The Biden administration has not invited the governments of Venezuela and Nicaragua to the U.S.-hosted Summit of the Americas next month, a State Department official said on Thursday, amid the threat of an embarrassing boycott by some regional leaders.
Kevin O'Reilly, the U.S. summit coordinator, said it would be up to the White House to determine whether to invite Cuba to the June 6-10 meeting in Los Angeles but that Cuban civil society activists had been asked to attend.
Cuban President Miguel Diaz-Canel said on Twitter on Wednesday that "under no circumstances" would he go to the summit, accusing Washington of applying "brutal pressure" to ensure that it would not be inclusive.
Biden administration officials have scrambled to avoid a boycott threatened by some leaders, including Mexican President Andres Manuel Lopez Obrador, if Cuba, Venezuela and Nicaragua are excluded.
Lopez Obrador said on Thursday he would probably decide on Friday whether he will attend.
Possible snubs have raised the risk of unraveling a summit that U.S. President Joe Biden's aides hoped would be a chance to reassert the United States' influence in a region it is often accused of neglecting.
Seeking a way to mollify Lopez Obrador, Washington is considering inviting a lower-level Cuban representative as an observer, according to people familiar with the matter.
Asked by a Senate subcommittee whether the United States had invited anyone from the Cuban government, O'Reilly said: "That will be a decision for the White House."
A senior State Department official said in April that Cuba, Venezuela and Nicaragua were unlikely to be allowed to attend.
Asked whether those countries - Washington's main ideological rivals in the region - would be invited, White House spokesperson Karine Jean-Pierre said "we're still considering additional invites."
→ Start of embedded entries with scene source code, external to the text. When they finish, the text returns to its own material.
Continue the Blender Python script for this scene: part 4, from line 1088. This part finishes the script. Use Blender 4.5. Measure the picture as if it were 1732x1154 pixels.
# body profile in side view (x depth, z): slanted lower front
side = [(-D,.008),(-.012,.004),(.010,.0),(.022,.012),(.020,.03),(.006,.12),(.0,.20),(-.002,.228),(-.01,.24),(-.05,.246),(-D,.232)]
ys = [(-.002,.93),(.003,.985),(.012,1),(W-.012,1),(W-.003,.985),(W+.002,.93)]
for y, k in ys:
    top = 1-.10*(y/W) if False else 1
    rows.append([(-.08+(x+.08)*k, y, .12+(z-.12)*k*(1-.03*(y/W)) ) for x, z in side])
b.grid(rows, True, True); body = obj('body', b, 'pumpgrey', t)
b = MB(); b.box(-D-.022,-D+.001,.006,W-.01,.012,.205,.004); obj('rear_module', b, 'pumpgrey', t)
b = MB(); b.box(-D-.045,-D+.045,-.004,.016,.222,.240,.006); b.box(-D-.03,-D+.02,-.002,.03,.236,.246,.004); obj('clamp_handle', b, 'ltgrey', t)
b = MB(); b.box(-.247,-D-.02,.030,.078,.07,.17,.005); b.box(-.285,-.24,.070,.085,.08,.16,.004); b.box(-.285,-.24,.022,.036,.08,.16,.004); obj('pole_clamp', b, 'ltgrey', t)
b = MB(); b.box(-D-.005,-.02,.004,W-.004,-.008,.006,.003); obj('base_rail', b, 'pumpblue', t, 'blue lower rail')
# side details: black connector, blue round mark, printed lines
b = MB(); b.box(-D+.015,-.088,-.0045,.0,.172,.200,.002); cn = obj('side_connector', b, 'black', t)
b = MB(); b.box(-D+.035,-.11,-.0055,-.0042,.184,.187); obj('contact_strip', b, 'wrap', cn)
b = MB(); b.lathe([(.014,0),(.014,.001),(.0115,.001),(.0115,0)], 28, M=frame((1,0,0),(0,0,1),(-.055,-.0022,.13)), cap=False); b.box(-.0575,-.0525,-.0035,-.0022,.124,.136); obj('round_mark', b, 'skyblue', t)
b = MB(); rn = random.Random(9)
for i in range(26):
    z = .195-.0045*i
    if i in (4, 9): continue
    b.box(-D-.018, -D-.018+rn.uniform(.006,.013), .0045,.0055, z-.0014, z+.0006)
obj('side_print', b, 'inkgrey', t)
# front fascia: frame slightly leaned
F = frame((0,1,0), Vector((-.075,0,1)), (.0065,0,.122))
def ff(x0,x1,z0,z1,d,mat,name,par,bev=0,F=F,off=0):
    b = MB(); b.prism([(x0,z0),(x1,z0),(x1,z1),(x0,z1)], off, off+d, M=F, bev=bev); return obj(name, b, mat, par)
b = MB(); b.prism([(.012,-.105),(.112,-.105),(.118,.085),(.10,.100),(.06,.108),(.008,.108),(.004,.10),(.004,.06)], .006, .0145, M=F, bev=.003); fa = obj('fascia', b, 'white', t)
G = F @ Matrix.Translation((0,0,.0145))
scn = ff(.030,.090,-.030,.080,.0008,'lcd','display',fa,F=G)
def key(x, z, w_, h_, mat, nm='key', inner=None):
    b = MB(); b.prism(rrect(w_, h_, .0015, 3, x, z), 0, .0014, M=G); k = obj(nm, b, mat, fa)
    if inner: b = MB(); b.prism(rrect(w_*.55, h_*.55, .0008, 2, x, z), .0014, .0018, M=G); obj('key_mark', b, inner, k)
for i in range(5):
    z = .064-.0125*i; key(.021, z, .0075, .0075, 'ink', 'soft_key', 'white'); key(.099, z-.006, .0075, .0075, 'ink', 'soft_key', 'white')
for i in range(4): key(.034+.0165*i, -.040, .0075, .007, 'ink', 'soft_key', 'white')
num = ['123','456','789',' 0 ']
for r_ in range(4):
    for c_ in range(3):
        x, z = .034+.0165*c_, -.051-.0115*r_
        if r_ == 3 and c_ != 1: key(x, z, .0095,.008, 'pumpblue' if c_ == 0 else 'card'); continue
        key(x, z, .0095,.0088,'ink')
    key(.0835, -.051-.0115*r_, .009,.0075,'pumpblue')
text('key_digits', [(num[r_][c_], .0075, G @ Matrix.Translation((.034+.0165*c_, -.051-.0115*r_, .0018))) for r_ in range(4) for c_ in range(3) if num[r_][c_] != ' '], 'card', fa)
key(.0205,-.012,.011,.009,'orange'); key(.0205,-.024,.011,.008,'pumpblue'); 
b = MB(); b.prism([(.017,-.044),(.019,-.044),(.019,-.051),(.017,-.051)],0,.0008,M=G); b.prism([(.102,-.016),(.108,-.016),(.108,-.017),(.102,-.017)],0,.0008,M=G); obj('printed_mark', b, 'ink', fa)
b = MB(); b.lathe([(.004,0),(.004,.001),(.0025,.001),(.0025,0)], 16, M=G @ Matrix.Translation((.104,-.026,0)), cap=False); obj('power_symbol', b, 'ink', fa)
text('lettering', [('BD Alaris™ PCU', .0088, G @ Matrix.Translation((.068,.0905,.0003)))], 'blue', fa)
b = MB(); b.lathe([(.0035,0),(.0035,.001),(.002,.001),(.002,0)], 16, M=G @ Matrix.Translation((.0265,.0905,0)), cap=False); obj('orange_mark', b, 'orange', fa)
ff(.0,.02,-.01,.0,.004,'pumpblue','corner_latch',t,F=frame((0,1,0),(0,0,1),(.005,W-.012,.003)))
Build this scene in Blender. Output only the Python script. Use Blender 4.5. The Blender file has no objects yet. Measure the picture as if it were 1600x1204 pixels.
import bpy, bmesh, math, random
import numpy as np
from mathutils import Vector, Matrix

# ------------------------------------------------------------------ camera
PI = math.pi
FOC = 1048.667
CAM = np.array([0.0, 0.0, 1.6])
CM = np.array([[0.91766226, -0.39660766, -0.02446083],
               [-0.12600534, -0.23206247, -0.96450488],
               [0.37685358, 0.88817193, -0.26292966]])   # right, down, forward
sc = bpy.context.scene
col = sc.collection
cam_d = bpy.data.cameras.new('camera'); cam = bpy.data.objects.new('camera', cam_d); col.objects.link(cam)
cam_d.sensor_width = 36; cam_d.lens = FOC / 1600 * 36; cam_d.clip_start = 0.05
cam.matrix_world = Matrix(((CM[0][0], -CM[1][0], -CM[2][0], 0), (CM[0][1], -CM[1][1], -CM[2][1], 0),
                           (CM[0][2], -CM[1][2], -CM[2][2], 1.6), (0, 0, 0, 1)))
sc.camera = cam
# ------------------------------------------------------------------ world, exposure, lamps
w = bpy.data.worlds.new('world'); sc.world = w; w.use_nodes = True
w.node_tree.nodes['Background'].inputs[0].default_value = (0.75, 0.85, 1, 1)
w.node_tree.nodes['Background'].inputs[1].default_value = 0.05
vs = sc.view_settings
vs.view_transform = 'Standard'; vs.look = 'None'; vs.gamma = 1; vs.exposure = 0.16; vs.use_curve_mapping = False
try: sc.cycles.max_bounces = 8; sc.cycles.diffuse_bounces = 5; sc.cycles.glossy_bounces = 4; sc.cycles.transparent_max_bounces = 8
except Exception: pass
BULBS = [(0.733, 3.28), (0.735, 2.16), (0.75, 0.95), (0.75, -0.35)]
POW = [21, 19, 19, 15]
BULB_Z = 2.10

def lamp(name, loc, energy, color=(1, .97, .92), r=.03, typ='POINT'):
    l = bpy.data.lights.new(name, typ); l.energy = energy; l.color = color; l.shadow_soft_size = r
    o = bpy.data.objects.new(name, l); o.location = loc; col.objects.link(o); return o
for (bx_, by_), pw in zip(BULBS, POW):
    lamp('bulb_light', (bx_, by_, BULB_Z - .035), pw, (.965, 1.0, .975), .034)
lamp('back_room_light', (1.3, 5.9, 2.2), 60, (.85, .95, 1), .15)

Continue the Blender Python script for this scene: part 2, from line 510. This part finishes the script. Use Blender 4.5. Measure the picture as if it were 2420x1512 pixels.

Pressed about whether any representative of Venezuelan President Nicolas Maduro's government was being invited, O'Reilly said: "Absolutely not. We don't recognize them as a sovereign government."
The United States and a number of other countries have recognized opposition leader Juan Guaido as Venezuela's rightful president and shunned Maduro, a Socialist, after accusing him of rigging his 2018 re-election.
O'Reilly said it would be a "White House call" whether to invite Guaido in Maduro's place.
Asked whether Nicaraguan President Daniel Ortega had been invited, O'Reilly answered with a terse "No." Ortega, a former Marxist guerrilla who won a fourth term in November after jailing rivals, said last week he was "not interested" in attending.